Grand County Commissioner Merrit Linke, who is also a rancher, suggested it would be better to wait before introducing the next 15 wolves.
“We have to have more problems before we can deal with this one?” he said, somewhat sarcastically.
Earl Osterling, who has owned and run Ivory & Antler Outfitters for the past 14 years, has a concern different from ranchers. He worries about wolves taking out too many of the animals his clients come to him for.
“Do we have any idea about the impact on the wild ungulate population?” he asked.
Osterling later told Colorado Politics he’s also observed changes in wildlife behavior due to wolves, which he said he began seeing in North Park in 2018.
CPW is studying the ungulates — moose, elk, various kinds of deer — as part of the wolf management plan, Davis replied.

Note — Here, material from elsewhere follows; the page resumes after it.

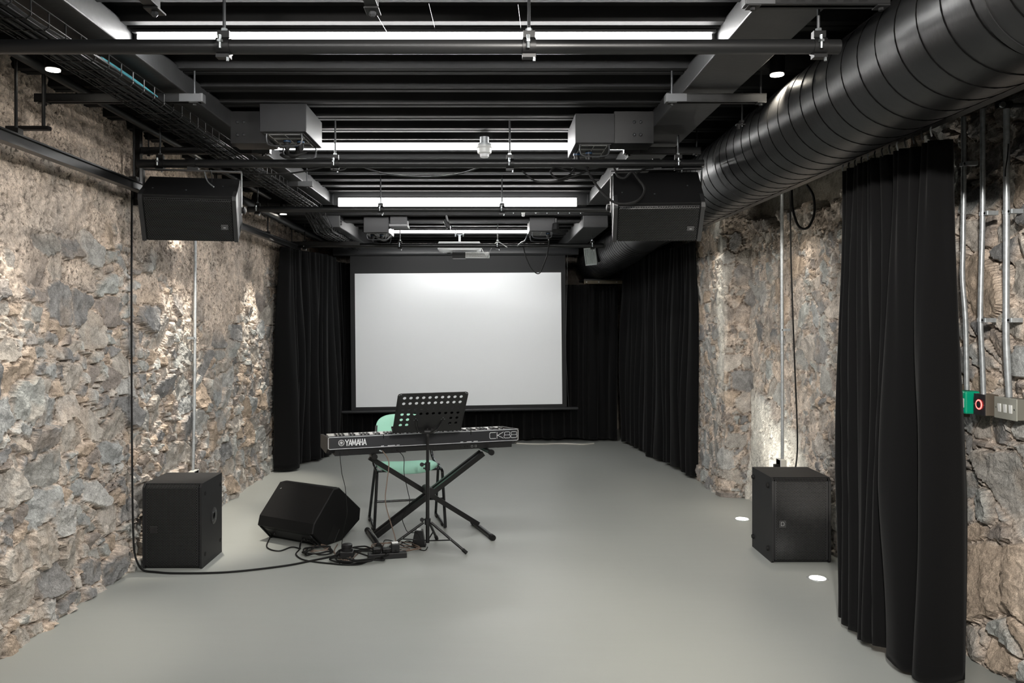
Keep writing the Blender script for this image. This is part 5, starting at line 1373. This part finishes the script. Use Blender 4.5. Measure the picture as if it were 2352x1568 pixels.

“We don’t see it yet but we’re tracking it,” he said.
Wolves prohibit him from bringing out a client when there’s no elk, Osterling said. Ranchers pointed out that elk populations have been declining in Grand County since 2018, as well as questioned why wolves were relocated to Grand and Summit County, when a study cited by CPW and produced by Colorado State University recommended the wolves be placed further south, such as in Pitkin County. (Voters there approved the wolf ballot measure).
Jackson County Commissioner Coby Corkle said the elk population in Jackson County is about 1,200 but is recommended to go to about 1,500, a sustainable population. He asked whether CPW supports that.
“We don’t know yet,” said DeWalt, noting the small wolf population. “We will have to determine localized impacts.”
The summit came to a close when a late afternoon rain storm swept in, dropping hail on the roof of the metal barn and ending conversations.
The day after the summit, a dead calf was found in south Routt County, believed to be the result of a wolf attack. It’s the first to be killed in Routt County. The wildlife agency’s maps show wolves have been in Routt County for several months and the state is investigating. A spokesperson called the report “credible.”